The Possibilities of Space Tourism

The Apex Legacy took a poll, and out of 113 people, thirty-six percent would go take a trip around the moon, thirty percent would not, and thirty-four percent would rather take the trip with an astronaut.

Regardless of what decade we’re in, spaceflight will always be dangerous and risky. NASA has lost many astronauts and astronaut hopefuls since the maiden voyage of the Mercury Redstone rocket that carried Alan Shepard into sub-orbital flight. Nevertheless, they have continued to grow and learn about the world beyond Earth.

SpaceX, a private company that is partnered with NASA, has boldly announced that two anonymous people have paid ‘a significant amount of money’ to become the United States’s first space tourists by the end of 2018. In the past, there have been space tourists who have gone to the International Space Station for $20 Million aboard the Russian Soyuz vehicle.

The projected five-day flight has a strong chance of coinciding with the fiftieth anniversary of the Apollo 8 mission, which took three astronauts out of earth orbit and to the moon for the first time. The last time any humans reached the moon was during the Apollo 17 mission in 1972.

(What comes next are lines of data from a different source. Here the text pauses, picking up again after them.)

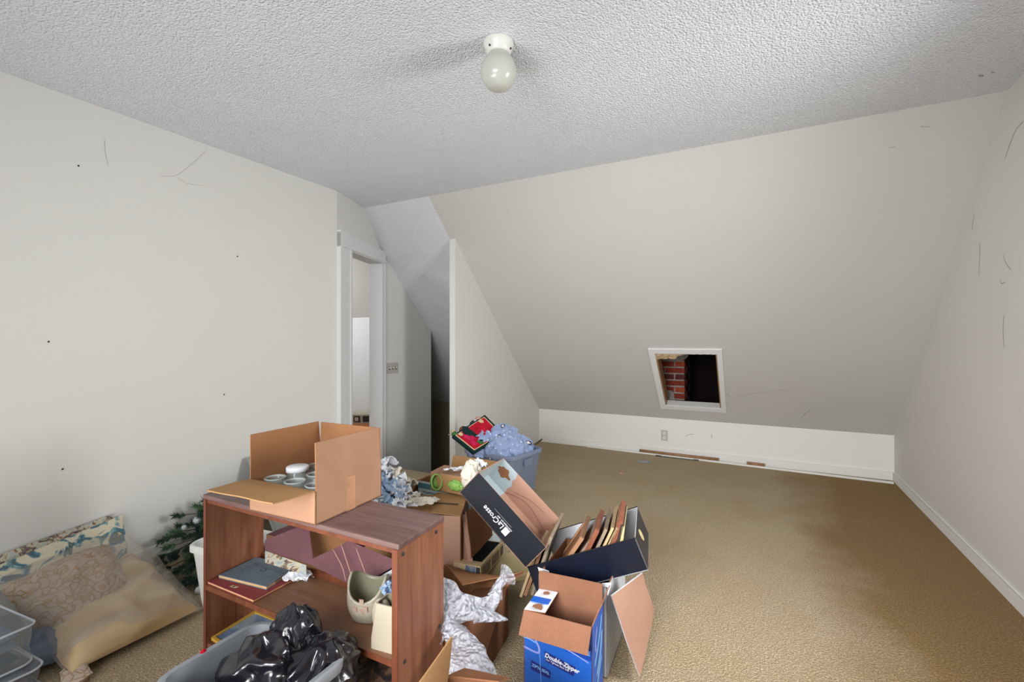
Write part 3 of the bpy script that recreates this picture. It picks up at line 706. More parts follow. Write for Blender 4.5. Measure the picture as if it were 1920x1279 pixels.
# open carton of glass jars on the bookcase
co = (-1.2686, 1.0329, 0.652); Rc = rmat(1.6247); L, W, H = 0.3159, 0.3209, 0.1076
ct = thing('open_carton', 'open tan cardboard carton with raised flaps standing on the bookcase', 'box', (-1.43, 1.19, 0.652))
B = Box(ct, co, Rc, L, W, H, 0.004, 'card', 'card_in')
B.flap('front', 0.158, -3, 'card', 'card_in', warp=0.003)
B.flap('back', 0.158, 2, 'card', 'card_in', warp=0.003, seed=4)
B.flap('right', 0.155, 0, 'card', 'card_in', warp=0.003, seed=6)
B.flap('left', 0.152, 87, 'card_tan', 'card_tan', warp=0.006, seed=2)
tp = G(); tp.panel(B.P((0.135, -0.0008, 0.0)), B.P((0.178, -0.0008, 0.0)), B.P((0.178, -0.0008, 0.118)), B.P((0.135, -0.0008, 0.118)), 0.0006)
tp.build('packing_tape', 'tape', ct)
def jar(o, yaw=0, lid=False, label='', h=0.105):
    t = thing('glass_jar', label, 'jar', o, 'glass jars in the carton on the bookcase')
    G().lathe([(0.036, 0.0), (0.042, 0.006), (0.043, h * 0.66), (0.037, h * 0.82), (0.034, h * 0.86), (0.034, h), (0.031, h), (0.031, h * 0.84), (0.039, h * 0.64), (0.038, 0.008)], o, 24).build('jar_body', 'jar', t, True)
    G().lathe([(0.0345, h - 0.004), (0.0365, h - 0.002), (0.0365, h + 0.001), (0.031, h + 0.001), (0.030, h - 0.004)], o, 24, cap0=False, cap1=False).build('jar_rim', 'jar_edge', t, True)
    if lid: G().lathe([(0.038, h - 0.012), (0.040, h - 0.012), (0.040, h + 0.003), (0.036, h + 0.006)], o, 24).build('lid', 'paper', t, True)
jl = [(0, 0), (0, 1), (0, 2), (1, 0), (1, 1), (1, 2), (2, 0), (2, 1), (2, 2)]
for i, j in jl:
    o = B.P((0.052 + 0.095 * i, 0.055 + 0.1 * j, 0.005)); lid = (i, j) == (1, 2)
    jar(tuple(o), 0, lid, 'jar with a white lid, the only lidded one in the open carton' if lid else 'clear open topped glass jar standing among the jars in the open carton', 0.106 if (i, j) != (1, 2) else 0.118)

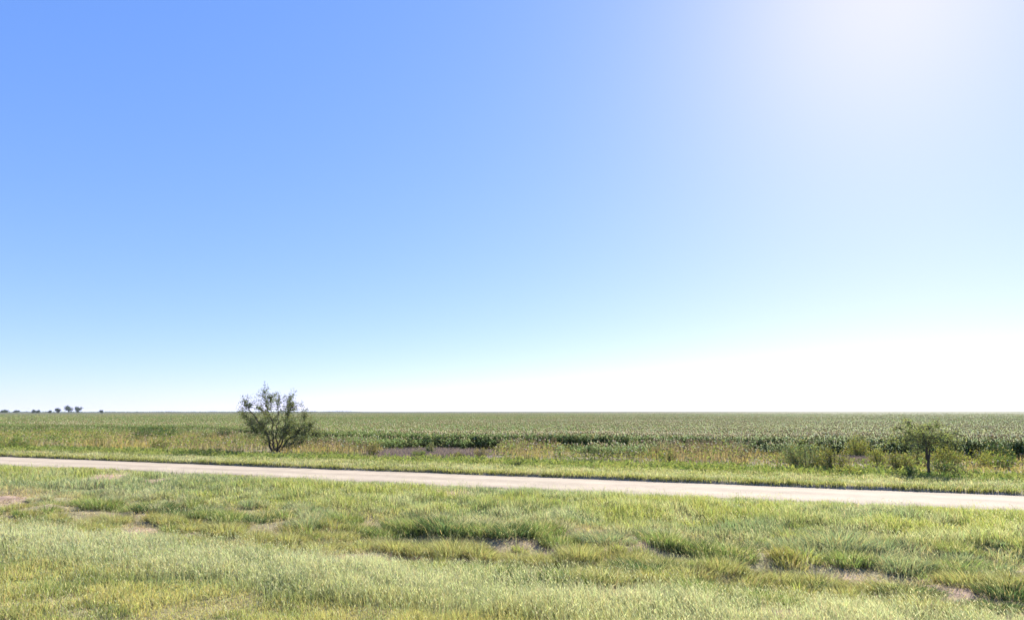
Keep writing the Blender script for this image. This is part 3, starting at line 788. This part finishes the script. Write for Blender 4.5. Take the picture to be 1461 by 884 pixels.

SpaceX plans to send the tourists to the moon, past it, and then loop them back around. Not only is it a big move for tourism but a big move for space travel itself. Should the Dragon spacecraft be successful in its first unmanned and crewed voyages, it would break open an arsenal of new technology NASA and SpaceX could use for sending US vehicles to the ISS without having to pay $80 Million for a seat in the Russian Soyuz vehicle by 2019.

SpaceX CEO Elon Musk tells the media the goal of this mission is to send the two tourists further than any man has ever gone: 400,000 miles away from Earth. They would go under 200,000 miles past the moon, since the moon is approximately 230,000 miles away. SpaceX can also send the astronauts for much cheaper than NASA could.

A launch on the Falcon Heavy Rocket that will blast them off into deep space will cost $90 Million while the SLS rocket that NASA will use to launch missions beyond the moon and to Mars will cost between $500 Million and $1 Billion.

The risks are greater than they have ever been for the future of spaceflight, and a 2018 date will be tough to reach for SpaceX. “It strikes me as risky,” Dr. Mary Lynne Dittmar said. “I find it extraordinary that these sorts of announcements are being made when SpaceX has yet to get crew from the ground to low-Earth orbit.”

There are quite a few things that could go wrong with the mission, especially if the tourists will be on their own. An Apollo 13-esque meltdown could possibly happen, and with the wrong state of mind and preparation, the results could be disastrous. A number of other problems could happen if SpaceX doesn’t prepare carefully such as radiation, breach of the hatch, losing signal with Mission Control, and floating off into deep space forever if they can’t turn around.

SpaceX is reaching for the stars (literally) with this project. Not only will they be the ones sending people to the moon for the first time in over forty years, but they will be the first ones sending humans past the moon. It is a daunting task, but with the growth of technology and the hopes of the men and women in the beginnings of our space program, anything is possible.